The geometric sequence:
x_n=2ⁿ

Is this a workable approach?
Have I made this too murky?
Please let me know.

Thanks in advance.

[Moderator's note: moved from a technical forum.]

 

[jedishrfu]

What do you mean by one line intersects the y-axis and the other doesn’t and yet they are parallel lines?

 

[PeroK]

Have I made this too murky?
Please let me know.

Thanks in advance.

I don't understand what you are trying to do.

 

[adar]

What do you mean by one line intersects the y-axis and the other doesn’t and yet they are parallel lines?

Same slope, different lengths.

 

[adar]

I don't understand what you are trying to do.
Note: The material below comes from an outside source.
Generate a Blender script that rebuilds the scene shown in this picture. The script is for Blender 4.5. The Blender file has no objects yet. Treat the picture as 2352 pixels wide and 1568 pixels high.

All positive integers [1→∞) are involved.
Those which are completely divisible by 2 in their original form could conceivably be represented on the mx line (as an idea).
Those which are not at all divisible by 2 must be transformed by adding 1, thus becoming mx+1 (if the above idea holds).
All the numbers which are divisible completely by 2 (both the mx and the mx+1) enter a special domain.
The others must undergo the mx+1 transformation until they become completely divisible by 2.
When the division by 2 of a given number is stopped by some component in the number (e.g., in 6=2⋅3 the component is 3), that component must undergo the transformation.
The process continues until the newly obtained number is completely divisible by 2.

It is evident that the division is assuredly uninterrupted - the only way to enter the new domain - if the divisor is anywhere in the sequence x_n=2ⁿ

The gist is:
Will all the integers - those which are not already completely divisible by 2 - end up being integers completely divisible by 2 after any number of mx+1 transformations?
If mx and mx+1 are acceptable geometric representations of the classes of integers, I was looking for a way to find their intersections with the sequence mentioned above.

Brute force shows that quintillions of integers do enter the domain after the transformations; sometimes huge number of transformations!
But do all of [1→∞) end up there?!
And how to prove it?

 

[PeroK]

It seems you have an iteration:

1) Start with a positive integer $n$.
2) Take out all factors of $2$ to get $n_2$, which must be odd.
(If $n_2 =1$, then stop.)
3) Add $1$ to $n_2$ and repeat from step 1.

The question is whether you always reach $1$ at some stage. This is equivalent to getting a power of $2$ at some stage.

It's similar in some ways to the Collatz conjecture:

https://en.wikipedia.org/wiki/Collatz_conjecture

Except, in this case, starting with an odd integer, adding $1$ and dividing by $2$ (or higher powers) will always give a lower number. So, we are bound to get to $1$ eventually.